Sebag-Montefiore - author of a best-selling history of the holy city - had argued that its bloody history was "the best argument against religion ever invented". But that was not what caused my momentary discomfort.

The dizziness came with the pace of the documentary. No sooner had the Muslims descended on Jerusalem, than the Christians were on their way from Europe to reclaim the city and the Muslims were getting together an army to re-conquer it - blink and you had missed a century.

The city has been destroyed twice, besieged 23 times, attacked 52 times, and captured and recaptured 44 times. To fit this kind of turmoil into three one-hour programmes is a major achievement.

The nausea came with the extreme level of violence. There were Jews burned in their synagogues, thousands upon thousands of Christians and Muslims massacred - so many, it seems, that the smell of putrefying bodies was said to linger for more than six months. There was dismemberment, garrotting, poisoning and more beheading than one cared to contemplate.

There was more beheading than one cared to contemplate

From a small, bronze-age settlement which benefited from a constant water supply and a secure hill-top location, Jerusalem rose, first under the Jews, then the Christians, became home to a great Muslim civilisation, its grandeur balanced by the constant threat of total destruction - indeed, several times in its history, it has nearly been wiped off the map completely.

Sebag-Montefiore, a gifted story-teller as well as an accomplished historian, seemed to relish the gore, perhaps at times a little too much.

This was a documentary series of the old-school. Sebag-Montefiore strolled around the Old City in a Panama hat, his chinos blending in with the Jerusalem stone, telling tales of jealousy, fanaticism and greed. With no archive footage (at least for the first two episodes), the words were illustrated, sometimes impressively, at other times clumsily, with scenes from modern Jerusalem (to show the enthusiastic adoption of Hellenistic culture by the Jews under the Greeks, we were incongruously shown teenagers playing basketball in a city park).

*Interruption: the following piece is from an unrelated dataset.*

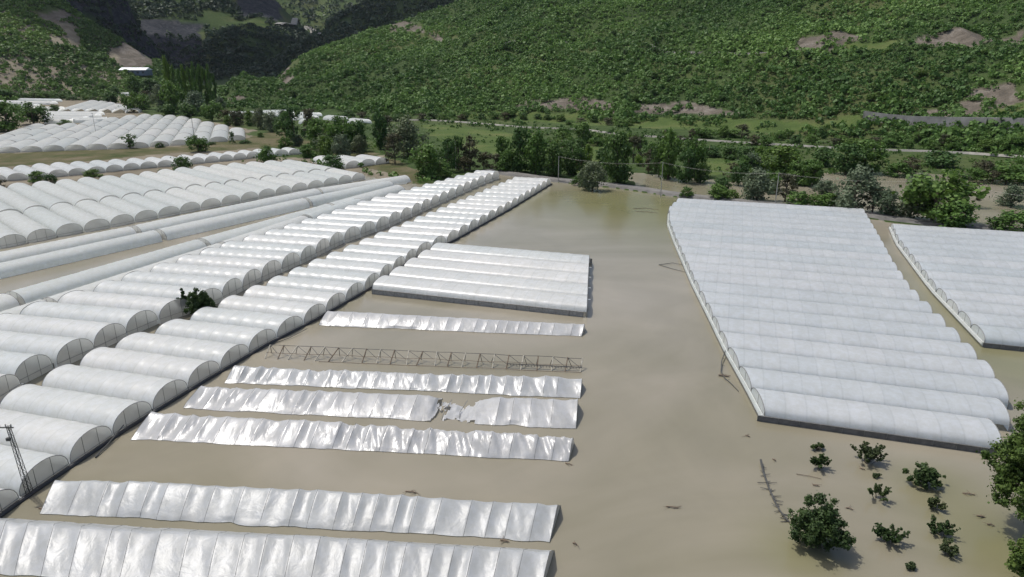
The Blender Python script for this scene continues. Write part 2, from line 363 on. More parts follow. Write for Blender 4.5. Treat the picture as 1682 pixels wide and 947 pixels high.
# ------------------------------------------------------------------ roads (draped ribbons)
def ribbon(name, pts, wd, mat, lift, label, skirt=1.2):
    P = np.array(pts); m = MB(); V = []
    # resample
    seg = np.hypot(*(P[1:, :2] - P[:-1, :2]).T); s = np.concatenate([[0], np.cumsum(seg)]); k = max(8, int(s[-1] / 8))
    q = np.linspace(0, s[-1], k); Px = np.stack([np.interp(q, s, P[:, i]) for i in range(2)], -1)
    T = np.gradient(Px, axis=0); T /= np.hypot(T[:, 0], T[:, 1])[:, None]; Nn = np.stack([-T[:, 1], T[:, 0]], -1)
    hh, _ = height(Px[:, 0], Px[:, 1]); hh = np.maximum(hh, .35) + lift
    k5 = np.ones(5) / 5; hh = np.convolve(np.pad(hh, 2, 'edge'), k5, 'valid')
    for i in range(k):
        for off, dz in ((-wd / 2 - skirt * 2, -skirt * 2), (-wd / 2, 0), (0, .06), (wd / 2, 0), (wd / 2 + skirt * 2, -skirt * 2)):
            V.append((Px[i, 0] + Nn[i, 0] * off, Px[i, 1] + Nn[i, 1] * off, hh[i] + dz))
    m.add(V, [(i * 5 + j, i * 5 + j + 1, i * 5 + j + 6, i * 5 + j + 5) for i in range(k - 1) for j in range(4)])
    return tag(m.build(name, mat), label, kind='structure')
LEVEE = plain('gravel_levee', (.14, .135, .125), .95, ns=.25)
TRACK = plain('pale_gravel_track', (.23, .22, .195), .95, ns=.2)
ribbon('levee_road', [(*G(*p), 0) for p in levee_px], 5.0, LEVEE, .75, 'grey gravel road on a low bank at the edge of the flood')
ribbon('farm_track', [hit(*p) for p in [(620, 199), (700, 198), (780, 203), (860, 210), (960, 214), (1020, 222)]], 2.2, TRACK, .9, 'pale farm track above the green meadow', .6)
ribbon('farm_track', [hit(*p) for p in [(1060, 225), (1140, 231), (1205, 235), (1250, 238), (1310, 241), (1375, 245), (1440, 248), (1510, 250), (1600, 254), (1720, 261)]], 1.4, TRACK, 1.0, 'straight pale track at the foot of the scrub hillside', .6)
ribbon('mountain_road', [hit(*p) for p in [(455, 43), (480, 42), (500, 43), (515, 50), (528, 59)]], 26, TRACK, 5, 'pale road crossing the dark gorge', 2)
ribbon('hill_terrace', [hit(*p) for p in [(830, 72), (950, 70), (1080, 82), (1180, 86), (1290, 88)]], 2.0, LEVEE, .5, 'narrow terrace road cut across the wooded hillside', 1)

# ------------------------------------------------------------------ greenhouses
ORD = ['', 'first', 'second', 'third', 'fourth', 'fifth', 'sixth', 'seventh', 'eighth', 'ninth', 'tenth', 'eleventh', 'twelfth', 'thirteenth', 'fourteenth', 'fifteenth', 'sixteenth', 'seventeenth', 'eighteenth', 'nineteenth', 'twentieth', 'twenty-first', 'twenty-second', 'twenty-third', 'twenty-fourth', 'twenty-fifth']
def cross(poly, n0, nv, d):
    """where the line {p.nv = n0} (running along d) meets a polyline (ends extended): coordinate along d"""
    q = [np.array(p) for p in poly]
    q = [q[0] + (q[0] - q[1]) / max(np.hypot(*(q[0] - q[1])), 1e-6) * 200] + q + [q[-1] + (q[-1] - q[-2]) / max(np.hypot(*(q[-1] - q[-2])), 1e-6) * 200]
    for a, b in zip(q[:-1], q[1:]):
        u, v = a @ nv - n0, b @ nv - n0
        if u * v <= 0 and u != v:
            t = u / (u - v); return float((a + (b - a) * t) @ d)
    return None
def arch(W, g, H, nv, e=.85, skew=0):
    t = np.linspace(math.pi, 0, nv + 1); y = W / 2 * np.cos(t); z = g + (H - g) * np.sin(t) ** e
    return y, z
def cover_mesh(L, W, g, H, hoop, nv, sag, sd, droop=0.0, e=.85, wall=True, sub=4, rough=0.03):
    nb = max(1, round(L / hoop)); nu = nb * sub
    xs = np.linspace(0, L, nu + 1); y, z = arch(W, g, H, nv, e)
    if wall: y = np.concatenate([[y[0]], y, [y[-1]]]); z = np.concatenate([[-.5], z, [-.5]])
    k = len(y); Xm, Ym = np.meshgrid(xs, y, indexing='ij'); Zm = np.tile(z, (nu + 1, 1))
    ph = np.abs(np.sin(np.pi * xs / (L / nb))) ** .9
    f = (1 - sag * ph[:, None] / (H - g))
    body = Zm > g - .001
    nz = (fbm(Xm * .25 + sd, Ym * .4, int(sd) % 91, 3) - .5) * rough * 2
    Zm = np.where(body, g + (Zm - g) * f * (1 + nz), Zm); Ym = np.where(body, Ym * (1 - .4 * sag * ph[:, None] / W), Ym)
    if droop: Zm = Zm - droop * (fbm(Xm * .03 + sd, 0 * Xm, 3, 2))
    II = np.arange((nu + 1) * k).reshape(nu + 1, k)
    Q = np.stack([II[:-1, :-1], II[1:, :-1], II[1:, 1:], II[:-1, 1:]], -1).reshape(-1, 4)
    return np.stack([Xm, Ym, Zm], -1).reshape(-1, 3), Q
def end_mesh(W, g, H, nv, x, e=.85, bottom=-.5):
    y, z = arch(W * .985, g, H - .03, nv, e)
    V = [(x, a, b) for a, b in zip(y, z)]; V += [(x, y[-1], bottom), (x, y[0], bottom)]
    m = MB(); m.add(V, [tuple(range(len(V)))]); return m
NT = 0
def tunnel(A, B, W, H=3.4, g=.4, hoop=2.2, mat=None, label='', group='', detail=2, sag=.12, e=.85, nv=14, posts=True, sk=(0, 0)):
    """one arched film tunnel from ground point A to ground point B"""
    global NT; NT += 1
    A = np.array(A); B = np.array(B); L = float(np.hypot(*(B - A))); rz = math.atan2(*(B - A)[::-1])
    t = empty('polytunnel', (A[0], A[1], 0), rz); tag(t, label, 'polytunnel', group)
    H = H * (1 + random.uniform(-.02, .02)); Wc = W * .965
    V, Q = cover_mesh(L, Wc, g, H, hoop, nv, sag, NT * 3.7, e=e, sub=4 if detail >= 1 else 2)
    sh = lambda P: [(p[0] + p[1] * (sk[0] * (1 - p[0] / L) + sk[1] * p[0] / L), p[1], p[2]) for p in P]
    V[:, 0] += V[:, 1] * (sk[0] * (1 - V[:, 0] / L) + sk[1] * V[:, 0] / L)
    mobj('film_cover', qmesh('film_cover', V, Q, mat or FILM, True), t)
    if detail >= 1:
        for x in (.12, L - .12):
            em = end_mesh(Wc, g, H, nv, x, e); em.v = sh(em.v); em.build('end_wall', ENDM, t)
        y, z = arch(Wc, g, H, nv, e); r = .06
        for x in (0, L):
            f = MB(); f.tube([(x, a, b) for a, b in zip(y, z)], r, 4)
            f.tube([(x, y[0], g), (x, y[-1], g)], r * .8, 4)
            if detail >= 2:
                for yy in (-W / 6, W / 6):
                    top = g + (H - g) * math.sin(math.acos(2 * yy / Wc)) ** e
                    f.tube([(x, yy, -.4), (x, yy, top)], r * .8, 4)
            f.v = sh(f.v); f.build('end_frame', STEEL, t)
    if detail >= 2:
        gt = MB(); gt.box((L / 2, W / 2, g - .04), (L + .3, .16, .10)); gt.build('gutter', GUTTER, t)
        for x in (-.05, L + .05): MB().tube([(x, W / 2, -.4), (x, W / 2, g + .1)], .09, 5).build('gutter_post', DARKSTEEL, t)
    return t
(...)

The story was gripping enough in itself - the final episode, to be screened next Thursday, illustrates how the old enmities spilled over into the 20th century. We learn of how the two peoples and three faiths that claim the city as their own, struggled for ownership, amid violence brutality and fear.

Not only has what Sebag-Montefiore describes as the "curse of Jerusalem" ruined lives and destroyed civilisations, it has also given birth to its very own psychotic illness - Jerusalem Syndrome. The city remains, in Sebag-Montefiore's words, "anxious, angry and divided".

The series culminates in the second half of the final episode with the story of the return of the Jews to their historic homeland, the demise of the Ottoman Empire and the turmoil of the years of the British Mandate.

Although a history of the Arab-Jewish conflict in around 30 minutes is a tough act to pull off, Sebag-Montefiore draws on centuries of conflict to give a balance and depth to the dispute rarely seen on British television.

All the more reason to put his book on your Chanucah list.